WORK REQUIRED:
Reproduce exactly, with no pictures, each line from the opening of the material down through the line containing "bg = wd.node_tree.nodes['Background'];".

SOURCE MATERIAL:

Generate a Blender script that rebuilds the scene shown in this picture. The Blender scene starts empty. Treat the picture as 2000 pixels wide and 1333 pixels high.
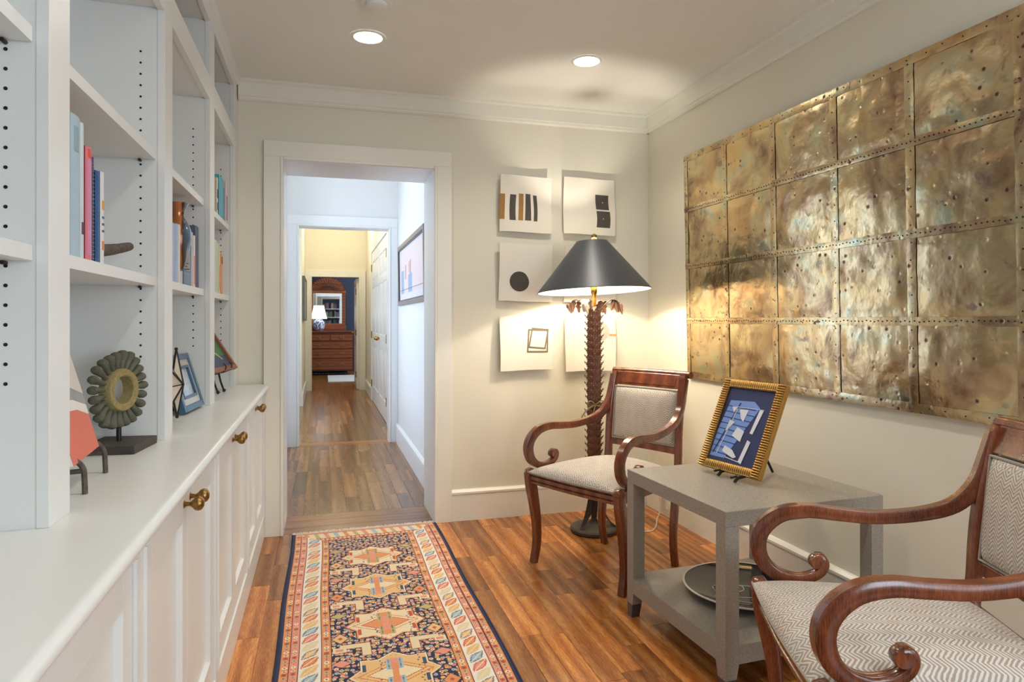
import bpy, bmesh, math, random
import numpy as np
from mathutils import Vector, Matrix, noise
random.seed(7)
PI = math.pi
SC = bpy.context.scene
COL = SC.collection

# ------------------------------------------------------------------ camera, world, lights, exposure
YAW = math.atan(370/1309)
cam_d = bpy.data.cameras.new('camera'); cam = bpy.data.objects.new('camera', cam_d); COL.objects.link(cam)
cam.location = (0, 0, 1.165); cam.rotation_euler = (PI/2, 0, -YAW)
cam_d.sensor_width = 36; cam_d.lens = 36*1309/2000; cam_d.shift_y = -41.5/2000; cam_d.clip_start = .02
SC.camera = cam
SC.view_settings.view_transform = 'Standard'; SC.view_settings.look = 'None'
SC.view_settings.gamma = 1; SC.view_settings.use_curve_mapping = False
SC.view_settings.exposure = 0.47
wd = bpy.data.worlds.new('sky'); SC.world = wd; wd.use_nodes = True
bg = wd.node_tree.nodes['Background']; bg.inputs[0].default_value = (.55, .72, 1, 1); bg.inputs[1].default_value = 1.0

def area(name, loc, rot, sx, sy, power, col):
    d = bpy.data.lights.new(name, 'AREA'); d.shape = 'RECTANGLE'; d.size = sx; d.size_y = sy
    d.energy = power; d.color = col
    o = bpy.data.objects.new(name, d); COL.objects.link(o); o.location = loc; o.rotation_euler = rot
    return o
COOL = (.78, .88, 1.0); WARM = (1.0, .88, .70)
# daylight outside the windows (rear wall of the room, left wall of the hall, side of the bedroom)
area('daylight_rear', (1.40, -1.98, 1.35), (PI/2, 0, 0), 1.1, 1.6, 36, COOL)
area('daylight_right', (2.16, -.4, 1.4), (PI/2, 0, PI/2), 1.4, 1.4, 15, COOL)
area('daylight_hall', (-1.32, 5.35, 1.35), (PI/2, 0, -PI/2), 1.5, 1.9, 32, (.70, .82, 1.0))
area('daylight_alcove', (-1.15, 8.1, 1.7), (PI/2, 0, -PI/2), 1.6, 1.3, 16, (.75, .87, 1.0))
area('daylight_bedroom', (2.45, 13.6, 1.5), (PI/2, 0, PI/2), 1.6, 1.4, 26, (.9, .95, 1.0))

def spot(name, loc, power, size=150, blend=.7, r=.06, col=WARM, rot=(0, 0, 0)):
    d = bpy.data.lights.new(name, 'SPOT'); d.energy = power; d.spot_size = math.radians(size); d.spot_blend = blend
    d.shadow_soft_size = r; d.color = col
    o = bpy.data.objects.new(name, d); COL.objects.link(o); o.location = loc; o.rotation_euler = rot
def point(name, loc, power, r=.05, col=WARM):
    d = bpy.data.lights.new(name, 'POINT'); d.energy = power; d.shadow_soft_size = r; d.color = col
    o = bpy.data.objects.new(name, d); COL.objects.link(o); o.location = loc
CANS = [(.198, 3.09), (1.255, 3.084), (.198, 1.35), (1.255, 1.35), (.198, -.4), (1.255, -.4)]  # first two are in view; the other four are added for ambient light
for i, (x, y) in enumerate(CANS):
    spot('downlight_beam', (x, y, 2.425), 14 if x < 1 else 24, 140, .85, .06, (1, .92, .81))

# ------------------------------------------------------------------ helpers
WP = {}
class MB:
    def __init__(s): s.v = []; s.f = []; s.m = []; s.x = None
    def _p(s, p): 
        p = Vector(p); return tuple(s.x @ p) if s.x else tuple(p)
    def add(s, vs, fs, m=0):
        b = len(s.v); s.v += [s._p(p) for p in vs]
        for f in fs: s.f.append([b+i for i in f]); s.m.append(m)
        return s
    def box(s, x0, x1, y0, y1, z0, z1, m=0):
        x0, x1 = min(x0, x1), max(x0, x1); y0, y1 = min(y0, y1), max(y0, y1); z0, z1 = min(z0, z1), max(z0, z1)
        return s.add([(x0,y0,z0),(x1,y0,z0),(x1,y1,z0),(x0,y1,z0),(x0,y0,z1),(x1,y0,z1),(x1,y1,z1),(x0,y1,z1)],
              [(0,3,2,1),(4,5,6,7),(0,1,5,4),(1,2,6,5),(2,3,7,6),(3,0,4,7)], m)
    def frustum(s, b, t, m=0):   # b,t: (x0,x1,y0,y1,z)
        P = lambda q: [(q[0],q[2],q[4]),(q[1],q[2],q[4]),(q[1],q[3],q[4]),(q[0],q[3],q[4])]
        return s.add(P(b)+P(t), [(0,3,2,1),(4,5,6,7),(0,1,5,4),(1,2,6,5),(2,3,7,6),(3,0,4,7)], m)
    def prism(s, poly, fn, h0, h1, m=0):   # fn(a,b,h)->3d
        n = len(poly)
        vs = [fn(a, b, h0) for a, b in poly]+[fn(a, b, h1) for a, b in poly]
        fs = [tuple(range(n))[::-1], tuple(range(n, 2*n))]+[(i, (i+1) % n, (i+1) % n+n, i+n) for i in range(n)]
        return s.add(vs, fs, m)
    def lathe(s, prof, c=(0,0,0), n=32, m=0, cap=True, ax='z'):
        vs = []; fs = []
        for r, z in prof:
            for k in range(n):
                a = 2*PI*k/n; q = (r*math.cos(a), r*math.sin(a), z)
                if ax == 'x': q = (q[2], q[0], q[1])
                if ax == 'y': q = (q[1], q[2], q[0])
                vs.append((c[0]+q[0], c[1]+q[1], c[2]+q[2]))
        for j in range(len(prof)-1):
            for k in range(n): fs.append((j*n+k, j*n+(k+1) % n, (j+1)*n+(k+1) % n, (j+1)*n+k))
        if cap:
            fs.append(tuple(range(n))[::-1]); L = (len(prof)-1)*n; fs.append(tuple(range(L, L+n)))
        return s.add(vs, fs, m)
    def tube(s, pts, r, n=8, m=0):
        pts = [Vector(p) for p in pts]; N = len(pts)
        rs = r if isinstance(r, (list, tuple)) else [r]*N
        vs = []; fs = []; up = None
        for i, p in enumerate(pts):
            t = (pts[min(i+1, N-1)]-pts[max(i-1, 0)]).normalized()
            if up is None:
                up = Vector((0,0,1)) if abs(t.z) < .9 else Vector((1,0,0))
            a = t.cross(up).normalized(); b = a.cross(t).normalized(); up = b
            for k in range(n):
                q = 2*PI*k/n; vs.append(p+(a*math.cos(q)+b*math.sin(q))*rs[i])
        for i in range(N-1):
            for k in range(n): fs.append((i*n+k, i*n+(k+1) % n, (i+1)*n+(k+1) % n, (i+1)*n+k))
        fs.append(tuple(range(n))[::-1]); fs.append(tuple(range((N-1)*n, N*n)))
        return s.add(vs, fs, m)
    def sweep(s, pts, S, prof, W, H, m=0, flip=1):   # planar path, S side vector, prof (side, normal) in unit box
        pts = [Vector(p) for p in pts]; N = len(pts); n = len(prof); vs = []; fs = []; S = Vector(S).normalized()
        for i, p in enumerate(pts):
            t = (pts[min(i+1, N-1)]-pts[max(i-1, 0)]).normalized()
            nn = S.cross(t).normalized()*flip
            w = W[i] if isinstance(W, list) else W; h = H[i] if isinstance(H, list) else H
            for a, b in prof: vs.append(p+S*(a*w)+nn*(b*h))
        for i in range(N-1):
            for k in range(n): fs.append((i*n+k, i*n+(k+1) % n, (i+1)*n+(k+1) % n, (i+1)*n+k))
        fs.append(tuple(range(n))[::-1]); fs.append(tuple(range((N-1)*n, N*n)))
        return s.add(vs, fs, m)
    def grid(s, fn, nu, nv, m=0, closeu=False):
        vs = [fn(i/nu, j/nv) for j in range(nv+1) for i in range(nu+1)]
        fs = [(j*(nu+1)+i, j*(nu+1)+i+1, (j+1)*(nu+1)+i+1, (j+1)*(nu+1)+i) for j in range(nv) for i in range(nu)]
        return s.add(vs, fs, m)
    def sphere(s, c, r, n=16, m=0, sz=1):
        prof = [(max(1e-4, r*math.sin(PI*i/(n//2))), -r*math.cos(PI*i/(n//2))*sz) for i in range(n//2+1)]
        return s.lathe(prof, c, n, m)

def cr(pts, k=6):      # catmull-rom through 2D/3D points
    P = [Vector(p) for p in pts]; P = [P[0]*2-P[1]]+P+[P[-1]*2-P[-2]]; out = []
    for i in range(1, len(P)-2):
        for j in range(k):
            t = j/k; a, b, c, d = P[i-1:i+3]
            out.append(.5*((2*b)+(c-a)*t+(2*a-5*b+4*c-d)*t*t+(3*b-a-3*c+d)*t**3))
    out.append(P[-2]); return out
def lerpl(vals, n):
    out = []
    for i in range(n):
        t = i/(n-1)*(len(vals)-1); k = min(int(t), len(vals)-2); out.append(vals[k]+(vals[k+1]-vals[k])*(t-k))
    return out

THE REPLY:
Generate a Blender script that rebuilds the scene shown in this picture. The Blender scene starts empty. Treat the picture as 2000 pixels wide and 1333 pixels high.
import bpy, bmesh, math, random
import numpy as np
from mathutils import Vector, Matrix, noise
random.seed(7)
PI = math.pi
SC = bpy.context.scene
COL = SC.collection

# ------------------------------------------------------------------ camera, world, lights, exposure
YAW = math.atan(370/1309)
cam_d = bpy.data.cameras.new('camera'); cam = bpy.data.objects.new('camera', cam_d); COL.objects.link(cam)
cam.location = (0, 0, 1.165); cam.rotation_euler = (PI/2, 0, -YAW)
cam_d.sensor_width = 36; cam_d.lens = 36*1309/2000; cam_d.shift_y = -41.5/2000; cam_d.clip_start = .02
SC.camera = cam
SC.view_settings.view_transform = 'Standard'; SC.view_settings.look = 'None'
SC.view_settings.gamma = 1; SC.view_settings.use_curve_mapping = False
SC.view_settings.exposure = 0.47
wd = bpy.data.worlds.new('sky'); SC.world = wd; wd.use_nodes = True
bg = wd.node_tree.nodes['Background']; bg.inputs[0].default_value = (.55, .72, 1, 1); bg.inputs[1].default_value = 1.0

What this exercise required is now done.